* **Problem details**: Exactly as written, write out the lines below from the first to the one containing "scn.camera = cam", inclusive. Pictures do not belong in the copy.

* **Information supplied**:
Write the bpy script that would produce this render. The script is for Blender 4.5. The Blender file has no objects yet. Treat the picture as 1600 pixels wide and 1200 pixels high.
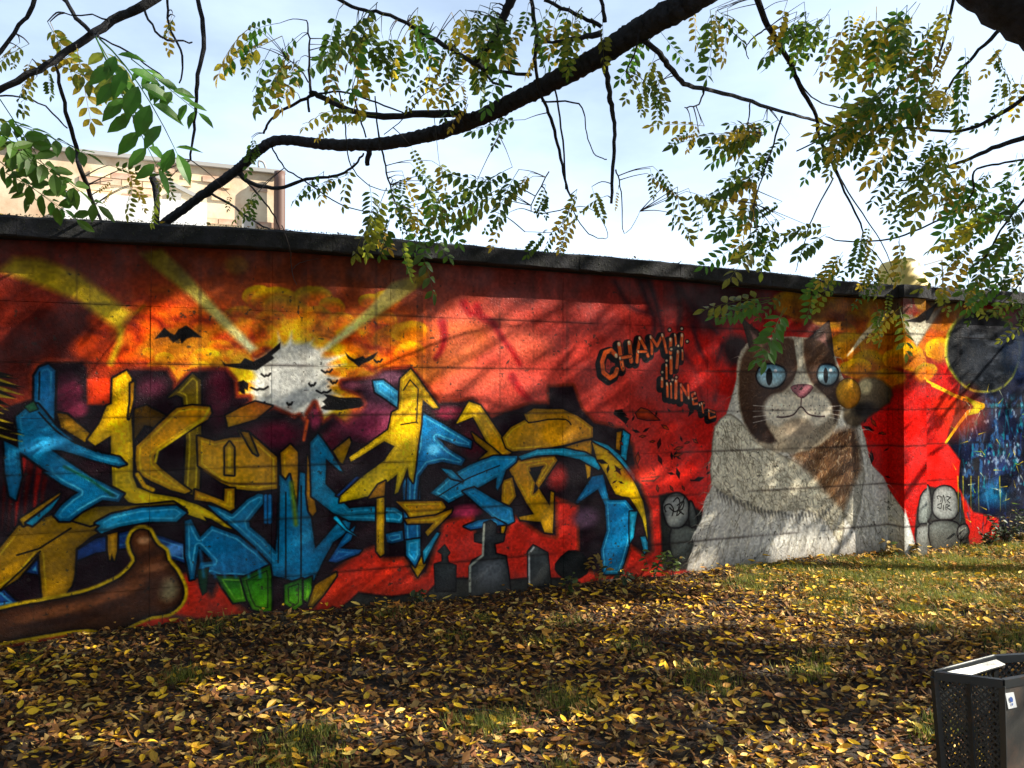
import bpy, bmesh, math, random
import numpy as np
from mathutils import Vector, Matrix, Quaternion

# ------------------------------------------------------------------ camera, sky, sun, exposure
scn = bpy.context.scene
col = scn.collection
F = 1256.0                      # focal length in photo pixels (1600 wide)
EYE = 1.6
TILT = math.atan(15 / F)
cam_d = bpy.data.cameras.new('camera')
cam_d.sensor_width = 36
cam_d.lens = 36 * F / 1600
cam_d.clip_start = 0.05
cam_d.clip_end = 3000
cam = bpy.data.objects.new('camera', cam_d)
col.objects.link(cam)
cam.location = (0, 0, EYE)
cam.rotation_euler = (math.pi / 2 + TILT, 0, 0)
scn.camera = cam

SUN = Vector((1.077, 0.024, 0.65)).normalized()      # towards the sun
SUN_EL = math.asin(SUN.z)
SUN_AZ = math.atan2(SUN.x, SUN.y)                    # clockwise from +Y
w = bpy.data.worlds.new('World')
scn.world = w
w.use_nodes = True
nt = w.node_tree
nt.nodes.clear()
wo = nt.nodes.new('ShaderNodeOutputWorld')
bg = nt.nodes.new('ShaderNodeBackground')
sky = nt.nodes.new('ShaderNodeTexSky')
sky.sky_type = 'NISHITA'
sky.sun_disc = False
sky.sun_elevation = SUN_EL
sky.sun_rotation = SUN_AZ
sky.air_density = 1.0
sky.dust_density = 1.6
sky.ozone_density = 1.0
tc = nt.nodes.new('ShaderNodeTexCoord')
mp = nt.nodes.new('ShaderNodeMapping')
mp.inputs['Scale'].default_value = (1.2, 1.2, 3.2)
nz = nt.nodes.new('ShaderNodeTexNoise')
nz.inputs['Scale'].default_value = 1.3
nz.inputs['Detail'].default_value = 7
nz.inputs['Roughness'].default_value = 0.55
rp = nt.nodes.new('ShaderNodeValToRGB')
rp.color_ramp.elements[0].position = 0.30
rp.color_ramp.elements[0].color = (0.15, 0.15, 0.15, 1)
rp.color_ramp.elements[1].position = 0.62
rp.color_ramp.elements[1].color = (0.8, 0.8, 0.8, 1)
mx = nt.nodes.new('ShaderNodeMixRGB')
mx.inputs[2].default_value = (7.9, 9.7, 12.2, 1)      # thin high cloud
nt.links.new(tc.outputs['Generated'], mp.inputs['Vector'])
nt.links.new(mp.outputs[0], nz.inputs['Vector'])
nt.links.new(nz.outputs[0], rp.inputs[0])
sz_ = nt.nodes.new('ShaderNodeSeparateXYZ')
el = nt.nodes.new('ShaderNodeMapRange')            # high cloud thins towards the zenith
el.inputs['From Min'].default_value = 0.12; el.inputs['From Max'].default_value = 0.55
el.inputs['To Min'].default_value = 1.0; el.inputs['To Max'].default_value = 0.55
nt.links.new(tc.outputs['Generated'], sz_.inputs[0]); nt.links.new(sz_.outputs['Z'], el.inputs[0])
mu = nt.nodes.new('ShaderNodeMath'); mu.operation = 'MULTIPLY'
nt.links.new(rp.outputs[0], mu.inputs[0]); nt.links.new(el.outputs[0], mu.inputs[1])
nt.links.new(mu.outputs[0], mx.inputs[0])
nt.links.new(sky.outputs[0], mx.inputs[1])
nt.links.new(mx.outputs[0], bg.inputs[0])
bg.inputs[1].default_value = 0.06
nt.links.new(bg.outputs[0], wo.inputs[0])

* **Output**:
Write the bpy script that would produce this render. The script is for Blender 4.5. The Blender file has no objects yet. Treat the picture as 1600 pixels wide and 1200 pixels high.
import bpy, bmesh, math, random
import numpy as np
from mathutils import Vector, Matrix, Quaternion

# ------------------------------------------------------------------ camera, sky, sun, exposure
scn = bpy.context.scene
col = scn.collection
F = 1256.0                      # focal length in photo pixels (1600 wide)
EYE = 1.6
TILT = math.atan(15 / F)
cam_d = bpy.data.cameras.new('camera')
cam_d.sensor_width = 36
cam_d.lens = 36 * F / 1600
cam_d.clip_start = 0.05
cam_d.clip_end = 3000
cam = bpy.data.objects.new('camera', cam_d)
col.objects.link(cam)
cam.location = (0, 0, EYE)
cam.rotation_euler = (math.pi / 2 + TILT, 0, 0)
scn.camera = cam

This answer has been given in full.